From 1970 to 1982, she was based in Amsterdam and London. While in London, she initiated a TV series, “Barbara & Friends,” for BBC Television. Years later, collaborating with the Greenbrier Valley Theatre, she adapted this program for use in public schools throughout West Virginia.
One of the most significant facets of Nissman’s career was her association with Argentinian composer Alberto Ginastera who she met while attending the University of Michigan. The famed composer was so impressed by Nissman, that he wrote and dedicated his last work to her. Recognized as a leading authority on Ginastera, Nissman has premiered and recorded his complete works and recently completed a video master class devoted to the composer. Her immersion in his music has led to friendships and collaborations with other Ginastera fans including rock keyboardist Keith Emerson and jazz pianist Chick Corea.

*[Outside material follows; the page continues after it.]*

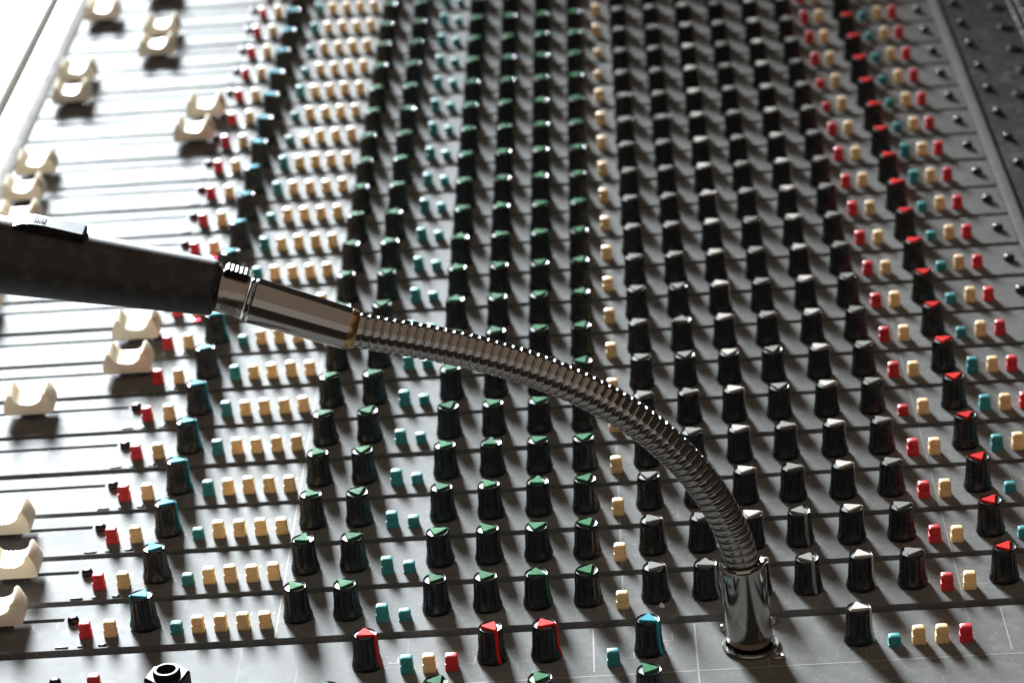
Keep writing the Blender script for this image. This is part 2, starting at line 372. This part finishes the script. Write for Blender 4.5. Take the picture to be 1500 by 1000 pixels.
for x, y, c, d in ((0.753, -1.03, 'red', -27), (1.971, -1.03, 'red', -60), (2.493, -1.03, 'red', -12), (3.493, -1.05, 'blue', -40), (5.512, -1.05, 'white', -22),
                   (0.460, -2.0, 'green', 118), (1.470, -2.0, 'green', 60), (2.463, -2.02, 'green', 122), (3.472, -1.99, 'green', 120)):
    knob(x, y, c, d)
for x, y, c, pr in ((1.149, -1.20, 'teal', 0), (1.362, -1.21, 'cream', 0), (1.585, -1.20, 'red', 0), (3.143, -1.28, 'teal', 0), (5.84, -1.20, 'teal', 1), (6.077, -1.18, 'cream', 0), (6.297, -1.18, 'cream', 0),
                    (6.524, -1.19, 'red', 0), (-1.88, -1.25, 'red', 0)):
    button(x, y, c, bool(pr))
put('screw', SCREW, desk, (-2.295, -1.09, 0), 0.4)
# hexagonal nut and threaded ring of the headphone socket
bm = bmesh.new()
hexr = lambda r, z, c=0: [(r*math.cos(math.pi/3*i+0.25), r*math.sin(math.pi/3*i+0.25), z) for i in range(6)]
h6 = [hexr(0.225, 0.0), hexr(0.225, 0.150), hexr(0.205, 0.172)]
loft(bm, h6, False, True)
jn = put('jack_socket', mesh_of(bm, 'jack_nut', M['nut'], False), desk, (-1.16, -1.30, 0), 0, 'large black hexagonal nut of a jack socket')
bm = bmesh.new()
lathe(bm, [(0.135, 0.172), (0.135, 0.185), (0.128, 0.190), (0.135, 0.196), (0.128, 0.202), (0.132, 0.208), (0.118, 0.222), (0.096, 0.222), (0.092, 0.210), (0.092, 0.02), (0.0, 0.02)], 36, cap0=False, cap1=False)
put('threaded_ring', mesh_of(bm, 'threaded_ring', M['nut']), jn)
bm = bmesh.new()
tri = [(3.615, -0.235), (3.665, -0.255), (3.640, -0.165)]
loft(bm, [[(x, y, 0.003) for x, y in tri], [(x, y+0.01, 0.022) for x, y in tri]])
put('paint_flake', mesh_of(bm, 'paint_flake', M['line'], False), desk)
# ------------------------------------------------------------------ front trim, armrest, rear edge and connector panel
def prism_y(prof, y0, y1):
    bm = bmesh.new(); loft(bm, [[(x, y, z) for x, z in prof] for y in (y0, y1)]); return bm
tr = put('front_trim', mesh_of(prism_y([(-5.300, 0.050), (-5.315, 0.060), (-5.635, 0.066), (-5.655, 0.050), (-5.655, -0.40), (-5.300, -0.40)], -4.5, NCH+1.0), 'front_trim', M['trim']), desk)
put('trim_edge', mesh_of(prism_y([(-5.147, -0.40), (-5.147, -0.006), (-5.160, 0.004), (-5.285, 0.046), (-5.298, 0.044), (-5.298, -0.40)], -4.5, NCH+1.0), 'trim_edge', M['edge']), tr, label='beige bevelled edge of the front trim')
put('armrest', mesh_of(bbox(-8.6, -5.755, -4.5, NCH+1.0, -0.9, 0.16, 0.05, 4), 'armrest', M['arm']), desk)
put('rear_bar', mesh_of(bbox(8.445, 8.60, -4.4, NCH+0.6, -0.40, 0.006, 0.010, 2), 'rear_bar', M['panel']), desk)
put('connector_panel', mesh_of(slab_with_holes(8.665, 11.3, -4.4, NCH+0.6, -0.40, -0.01, []), 'connector_panel', M['rear'], False), desk)
bm = bmesh.new()
lathe(bm, [(0.13, 0.0), (0.13, 0.03), (0.10, 0.035), (0.10, 0.05), (0.09, 0.06), (0.065, 0.06), (0.06, 0.0), (0.0, 0.0)], 20, cap0=False, cap1=False)
SOCK = mesh_of(bm, 'jack_socket', M['body'])
for j in range(6, NCH):
    put('screw', SCREWR, desk, (8.82, j+0.25, -0.01), random.uniform(0, 3))
    put('jack_socket', SOCK, desk, (9.24+random.choice((0, 0.2)), j-0.05, -0.02))
for x in (9.66, 9.80):
    put('edge_rail', mesh_of(bbox(x-0.016, x+0.016, 4.0, NCH+0.6, -0.01, 0.02, 0.006, 1), 'edge_rail', M['nickel']), desk)
# ------------------------------------------------------------------ the chrome gooseneck
gn = thing('gooseneck', 'chrome gooseneck arm rising from the panel and bending left to the microphone', 'gooseneck', (4.47, -1.08, 0))
YP = -1.08
def frame_from(d):
    d = d.normalized(); up = Vector((0, 1, 0)); s = d.cross(up).normalized(); return s, up.copy() if abs(d.dot(up)) < 1e-6 else s.cross(d).normalized()
def tube(prof, a, b, n=40, caps=True):
    """lathe along the axis a>b; prof = (distance from a, radius)"""
    bm = bmesh.new(); a = Vector(a); b = Vector(b); d = (b-a).normalized(); s, u = frame_from(d)
    loft(bm, [[tuple(a+d*t+s*r*math.cos(2*math.pi*i/n)+u*r*math.sin(2*math.pi*i/n)) for i in range(n)] for t, r in prof], caps, caps)
    return bm
org = Vector((4.47, YP, 0))
def gput(name, bm, mat, parent=gn, label=None, smooth=True, origin=org):
    for v in bm.verts: v.co -= origin
    return put(name, mesh_of(bm, name, mat, smooth), parent, label=label)
base = Vector((4.47, YP, 0)); top = Vector((4.415, YP, 0.935))
gput('base_post', tube([(0.0, 0.212), (0.012, 0.222), (0.86, 0.221), (0.905, 0.219), (0.925, 0.213), (0.935, 0.203), (0.925, 0.180), (0.70, 0.176)], base, top, 56), M['chrome'])
bm = bmesh.new(); lathe(bm, [(0.278, 0.0), (0.280, 0.02), (0.270, 0.034), (0.240, 0.034), (0.231, 0.02), (0.230, 0.0)], 48, (4.47, YP), False, False)
gput('flange', bm, M['nickel'])
for x, y, r in ((4.235, -0.745, 0.055), (4.712, -0.66, 0.055)):
    bm = bmesh.new(); lathe(bm, [(r, 0.0), (r, 0.012), (r*0.9, 0.035), (r*0.6, 0.052), (r*0.2, 0.058)], 20, (x, y), False)
    gput('screw', bm, M['nickel'])
bm = bmesh.new(); lathe(bm, [(0.068, 0.0), (0.066, 0.016), (0.052, 0.026), (0.038, 0.022), (0.030, 0.004), (0.0, 0.004)], 24, (4.71, -1.315), False, False)
gput('eyelet', bm, M['nickel'])
path = [(4.425, 0.80), (4.415, 0.95), (4.40, 1.087), (4.298, 1.459), (4.089, 1.834), (3.818, 2.21), (3.484, 2.54), (3.055, 2.834), (2.627, 3.066), (2.072, 3.283), (1.578, 3.420), (0.99, 3.545), (0.85, 3.597)]
def spline(pts, n):
    pts = [Vector((x, YP, z)) for x, z in pts]; q = [pts[0]*2-pts[1]]+pts+[pts[-1]*2-pts[-2]]; out = []
    for i in range(1, len(q)-2):
        for k in range(n):
            t = k/n; a, b, c, d = q[i-1], q[i], q[i+1], q[i+2]
            out.append(0.5*((2*b)+(c-a)*t+(2*a-5*b+4*c-d)*t*t+(3*b-a-3*c+d)*t**3))
    out.append(q[-2]); return out
for _ in range(2):                                  # relax the hand-read points so the bend is even
    path = [path[0]]+[((a[0]+2*b[0]+c[0])/4, (a[1]+2*b[1]+c[1])/4) for a, b, c in zip(path, path[1:], path[2:])]+[path[-1]]
dense = spline(path, 40)
L = [0.0]
for a, b in zip(dense, dense[1:]): L.append(L[-1]+(b-a).length)
def at(s):
    s = max(0.0, min(L[-1]-1e-5, s)); lo, hi = 0, len(L)-1
    while hi-lo > 1:
        m = (lo+hi)//2
        if L[m] <= s: lo = m
        else: hi = m
    t = (s-L[lo])/(L[hi]-L[lo]); return dense[lo].lerp(dense[hi], t), (dense[hi]-dense[lo]).normalized()
PITCH = 0.0785; NT = 36
prof = [(0.0, 0.1500), (0.06, 0.1505), (0.075, 0.1557), (0.095, 0.1615), (0.13, 0.1649), (0.19, 0.1666), (0.30, 0.1673), (0.5, 0.1675), (0.70, 0.1673), (0.81, 0.1666), (0.87, 0.1649), (0.905, 0.1615), (0.925, 0.1557), (0.94, 0.1505)]
nco = int((L[-1]-0.02)/PITCH); rings = []
for c in range(nco):
    for f, r in prof:
        ring = []
        for i in range(NT):
            th = 2*math.pi*i/NT
            p, d = at((c+f+i/NT)*PITCH-0.02); s = d.cross(Vector((0, 1, 0))).normalized()
            ring.append(p+s*r*math.cos(th)+Vector((0, 1, 0))*r*math.sin(th))
        rings.append(ring)
bm = bmesh.new(); vs = [[bm.verts.new(p) for p in r] for r in rings]; npf = len(prof)
for k in range(len(vs)-1):
    for i in range(NT):
        if i < NT-1: bm.faces.new((vs[k][i], vs[k][i+1], vs[k+1][i+1], vs[k+1][i]))
        elif k+npf+1 < len(vs):
            pass
    a, b = k+npf, k+npf+1                            # close the helix: last column meets the first column one coil on
    if b < len(vs): bm.faces.new((vs[k][NT-1], vs[a][0], vs[b][0], vs[k+1][NT-1]))
gput('flexible_tube', bm, M['chrome'])
# plug end: nose ring, sleeve, ribbed collar with its latch
sA = Vector((0.038, YP, 3.925)); sB = Vector((0.905, YP, 3.577)); dS = (sB-sA).normalized(); ls = (sB-sA).length
gput('nose_ring', tube([(ls-0.02, 0.19), (ls-0.015, 0.196), (ls+0.04, 0.190), (ls+0.075, 0.166), (ls+0.08, 0.130)], sA, sB), M['brass'])
gput('plug_sleeve', tube([(0.0, 0.150), (0.0, 0.200), (0.012, 0.212), (0.05, 0.214), (ls-0.10, 0.197), (ls-0.015, 0.195), (ls-0.012, 0.150)], sA, sB, 56), M['chrome'])
gput('sleeve_ring', tube([(-0.045, 0.17), (-0.045, 0.196), (-0.035, 0.206), (-0.012, 0.206), (-0.004, 0.195), (-0.004, 0.15)], sA, sB, 48), M['chrome'])
cA = sA-dS*0.33
col = gput('plug_collar', tube([(0.0, 0.150), (0.0, 0.190), (0.012, 0.197), (0.26, 0.199), (0.275, 0.194), (0.278, 0.15)], cA, sB, 56), M['nickel'])
nS, _ = frame_from(dS); nS = nS if nS.z > 0 else -nS
bm = bmesh.new()                                      # serrated latch on top of the collar
pts = [(0.015, 0.17), (0.018, 0.235), (0.035, 0.256)]
for k in range(5): pts += [(0.046+k*0.042, 0.262), (0.058+k*0.042, 0.262), (0.068+k*0.042, 0.253)]
pts += [(0.262, 0.256), (0.250, 0.236), (0.235, 0.17)]
loft(bm, [[tuple(cA+dS*t+nS*h+Vector((0, y, 0))) for t, h in pts] for y in (-0.075, -0.065, 0.065, 0.075)])
gput('latch', bm, M['nut'], label='dark serrated release latch', smooth=False)
for r0 in (0.085, 0.165):                            # worn lettering rows engraved on the collar, too small to read
    bm = bmesh.new()
    for k in range(9):
        for i in range(2):
            th0 = math.radians(-70+13*0+ (r0-0.085)*330 + i*9); th1 = th0+math.radians(6)
            row = []
            for t in (0.075+k*0.017, 0.085+k*0.017):
                for th in (th0, th1):
                    row.append(cA+dS*t+nS*(0.2005*math.sin(th+math.pi/2-0.9))+Vector((0, -0.2005*math.cos(th+math.pi/2-0.9), 0)))
            bm.faces.new([bm.verts.new(p) for p in (row[0], row[1], row[3], row[2])])
    for v in bm.verts: v.co -= org
    put('engraving', mesh_of(bm, 'engraving', M['screw'], False), col)
# ------------------------------------------------------------------ the microphone plugged on its end
mA = Vector((-0.275, YP, 4.063)); mB = Vector((-2.201, YP, 4.519)); dM = (mB-mA).normalized()
mic = thing('microphone', 'dark handheld microphone with a slide switch plugged onto the gooseneck', 'microphone', tuple(mA))
def mput(name, bm, mat, label=None, smooth=True, parent=None):
    for v in bm.verts: v.co -= mA
    return put(name, mesh_of(bm, name, mat, smooth), parent or mic, label=label)
mput('handle', tube([(0.02, 0.17), (0.0, 0.19), (0.0, 0.235), (0.012, 0.252), (0.04, 0.260), (0.5, 0.285), (1.0, 0.309), (2.0, 0.355), (3.0, 0.395), (3.6, 0.42), (3.72, 0.43), (3.75, 0.40)], mA, mB, 64), M['mic'])
mput('socket_ring', tube([(-0.035, 0.15), (-0.035, 0.205), (-0.02, 0.215), (0.0, 0.215), (0.01, 0.19)], mA, mB, 48), M['black'])
nM, _ = frame_from(dM); nM = nM if nM.z > 0 else -nM
bm = bmesh.new()
prf = [(1.23, 0.290), (1.235, 0.362), (1.25, 0.372), (1.45, 0.388), (1.62, 0.400), (1.70, 0.399), (1.80, 0.385), (1.88, 0.350), (1.90, 0.30)]
loft(bm, [[tuple(mA+dM*t+nM*h*s+Vector((0, y, 0))) for t, h in prf] for y, s in ((-0.135, 0.955), (-0.115, 1.0), (0.115, 1.0), (0.135, 0.955))])
sw = mput('switch_plate', bm, M['nut'], 'raised black slide switch plate', False)
bm = bmesh.new()
for k in range(5):
    t = 1.60+k*0.022; loft(bm, [[tuple(mA+dM*tt+nM*h+Vector((0, y, 0))) for tt, h in ((t, 0.38), (t+0.004, 0.408), (t+0.012, 0.408), (t+0.016, 0.38))] for y in (-0.06, 0.06)])
mput('switch_slider', bm, M['nut'], None, False, sw)
bm = tube([(3.74, 0.40), (3.76, 0.50), (3.86, 0.50), (3.88, 0.46)], mA, mB, 48)
mput('head_ring', bm, M['nickel'])
bm = tube([(3.87, 0.46)]+[(4.45-0.62*math.cos(a), max(0.02, 0.66*math.sin(a))) for a in [math.radians(22+158*i/14) for i in range(15)]], mA, mB, 40)
mput('grille', bm, M['nickel'])
# ------------------------------------------------------------------ the table under the console
bm = bmesh.new(); box(bm, -16, 20, -9, 40, -2.5, -2.22)
tb = put('table_top', mesh_of(bm, 'table_top', M['table'], False)); tb['kind'] = 'structure'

Nissman is also renowned as a leading Prokofiev interpreter. She made history in 1989 by being the first person to perform Prokofiev’s complete piano sonatas in a series of recitals in New York and London.
In the late 1970s, Nissman served a pioneering role as Artist-in-Residence for the John Deere corporation, providing recitals, master classes, and a music lecture series to Deere plant communities in the U.S. and abroad. This was the first time an international corporation had employed a classical artist to serve its world-wide community.
In 1987, Nissman married the love of her life, the esteemed poet Daniel Haberman. The two met at the Cathedral of St. John the Divine in New York City when Nissman was performing a memorial concert for Ginastera. Haberman, the Cathedral’s first Poet-in-Residence, was founder of St. John the Divine’s American Poets’ Corner, modeled after the Poet’s Corner at Westminster Abbey.
In search of a home where a poet and a pianist could live together with the peace and quiet to work, they settled on a farm in Greenbrier County, WV, in 1989. Sadly, he passed away just two years later but his spirit continues to inspire Nissman.
From 2002 through 2011, Nissman was involved with the Robert James Frascino AIDS Foundation benefit concert series “A Concerted Effort.” These concerts have raised well over $2 million for AIDS service organizations worldwide. She appeared on stage with Don Henley and Billy Joel in 2007, performing on the “Walden Woods Steinway,” in a gala fundraiser for the Walden Woods Project, held at Jazz at Lincoln Center.
In 2008, Nissman received the Governor’s Distinguished Service to the Arts Award from the State of West Virginia. She was presented with the Governor’s Lifetime Achievement in the Arts Award in 2020.
In 2014, at Steinway Hall in New York City, Nissman launched her record label Three Oranges Recordings. Three years later, she established the Three Oranges Foundation with the mission of making classical music accessible and relevant and supporting her assorted educational projects.
Last year, Nissman returned to Amsterdam to commemorate a concert series she helped to found 40 years earlier. She received a hero’s welcome with an audience of 12,000 coming out for the show and an additional 1.2 million viewing via live television broadcast.
At 78, Nissman continues to be an artist who is constantly growing and evolving. Her playing is as dynamic as ever and her performances are all-consuming musical experiences for the audience.